• **TASK DETAILS**
All of the data below must be repeated exactly.

----- GIVEN MATERIAL

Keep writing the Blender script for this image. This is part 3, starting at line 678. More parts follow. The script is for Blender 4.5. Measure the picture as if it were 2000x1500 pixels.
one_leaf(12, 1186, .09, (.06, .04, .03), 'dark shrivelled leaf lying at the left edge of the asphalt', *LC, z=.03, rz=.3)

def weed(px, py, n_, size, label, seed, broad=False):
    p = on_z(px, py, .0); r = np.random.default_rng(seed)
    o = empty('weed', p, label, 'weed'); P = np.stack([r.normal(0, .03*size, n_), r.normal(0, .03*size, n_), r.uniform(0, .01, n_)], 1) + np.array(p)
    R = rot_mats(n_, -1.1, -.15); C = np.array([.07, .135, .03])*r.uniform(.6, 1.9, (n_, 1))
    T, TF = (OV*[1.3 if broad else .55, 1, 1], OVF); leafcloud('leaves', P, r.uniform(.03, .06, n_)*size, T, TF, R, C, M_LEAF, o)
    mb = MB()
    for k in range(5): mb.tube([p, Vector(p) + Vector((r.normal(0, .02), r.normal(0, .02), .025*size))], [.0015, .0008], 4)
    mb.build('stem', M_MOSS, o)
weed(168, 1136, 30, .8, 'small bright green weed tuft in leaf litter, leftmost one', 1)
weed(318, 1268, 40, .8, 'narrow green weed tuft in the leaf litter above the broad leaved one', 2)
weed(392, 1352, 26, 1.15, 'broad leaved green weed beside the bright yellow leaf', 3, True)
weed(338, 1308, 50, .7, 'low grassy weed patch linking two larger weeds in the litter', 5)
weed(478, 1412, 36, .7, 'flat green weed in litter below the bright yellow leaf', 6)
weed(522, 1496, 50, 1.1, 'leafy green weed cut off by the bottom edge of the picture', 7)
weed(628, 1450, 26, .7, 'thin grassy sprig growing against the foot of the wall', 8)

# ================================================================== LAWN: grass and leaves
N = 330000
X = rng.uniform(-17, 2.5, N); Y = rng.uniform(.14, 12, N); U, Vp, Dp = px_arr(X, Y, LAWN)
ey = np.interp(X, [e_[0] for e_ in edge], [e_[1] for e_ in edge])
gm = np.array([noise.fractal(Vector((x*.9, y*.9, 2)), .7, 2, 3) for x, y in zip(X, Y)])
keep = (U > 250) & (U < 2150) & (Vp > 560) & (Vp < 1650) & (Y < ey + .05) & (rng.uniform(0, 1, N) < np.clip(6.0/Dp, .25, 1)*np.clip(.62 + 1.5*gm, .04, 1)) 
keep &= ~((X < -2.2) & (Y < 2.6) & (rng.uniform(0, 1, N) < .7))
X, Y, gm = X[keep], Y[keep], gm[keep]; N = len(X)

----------

• **RESULT OF THIS EXERCISE**
Keep writing the Blender script for this image. This is part 3, starting at line 678. More parts follow. The script is for Blender 4.5. Measure the picture as if it were 2000x1500 pixels.
one_leaf(12, 1186, .09, (.06, .04, .03), 'dark shrivelled leaf lying at the left edge of the asphalt', *LC, z=.03, rz=.3)

def weed(px, py, n_, size, label, seed, broad=False):
    p = on_z(px, py, .0); r = np.random.default_rng(seed)
    o = empty('weed', p, label, 'weed'); P = np.stack([r.normal(0, .03*size, n_), r.normal(0, .03*size, n_), r.uniform(0, .01, n_)], 1) + np.array(p)
    R = rot_mats(n_, -1.1, -.15); C = np.array([.07, .135, .03])*r.uniform(.6, 1.9, (n_, 1))
    T, TF = (OV*[1.3 if broad else .55, 1, 1], OVF); leafcloud('leaves', P, r.uniform(.03, .06, n_)*size, T, TF, R, C, M_LEAF, o)
    mb = MB()
    for k in range(5): mb.tube([p, Vector(p) + Vector((r.normal(0, .02), r.normal(0, .02), .025*size))], [.0015, .0008], 4)
    mb.build('stem', M_MOSS, o)
weed(168, 1136, 30, .8, 'small bright green weed tuft in leaf litter, leftmost one', 1)
weed(318, 1268, 40, .8, 'narrow green weed tuft in the leaf litter above the broad leaved one', 2)
weed(392, 1352, 26, 1.15, 'broad leaved green weed beside the bright yellow leaf', 3, True)
weed(338, 1308, 50, .7, 'low grassy weed patch linking two larger weeds in the litter', 5)
weed(478, 1412, 36, .7, 'flat green weed in litter below the bright yellow leaf', 6)
weed(522, 1496, 50, 1.1, 'leafy green weed cut off by the bottom edge of the picture', 7)
weed(628, 1450, 26, .7, 'thin grassy sprig growing against the foot of the wall', 8)

# ================================================================== LAWN: grass and leaves
N = 330000
X = rng.uniform(-17, 2.5, N); Y = rng.uniform(.14, 12, N); U, Vp, Dp = px_arr(X, Y, LAWN)
ey = np.interp(X, [e_[0] for e_ in edge], [e_[1] for e_ in edge])
gm = np.array([noise.fractal(Vector((x*.9, y*.9, 2)), .7, 2, 3) for x, y in zip(X, Y)])
keep = (U > 250) & (U < 2150) & (Vp > 560) & (Vp < 1650) & (Y < ey + .05) & (rng.uniform(0, 1, N) < np.clip(6.0/Dp, .25, 1)*np.clip(.62 + 1.5*gm, .04, 1)) 
keep &= ~((X < -2.2) & (Y < 2.6) & (rng.uniform(0, 1, N) < .7))
X, Y, gm = X[keep], Y[keep], gm[keep]; N = len(X)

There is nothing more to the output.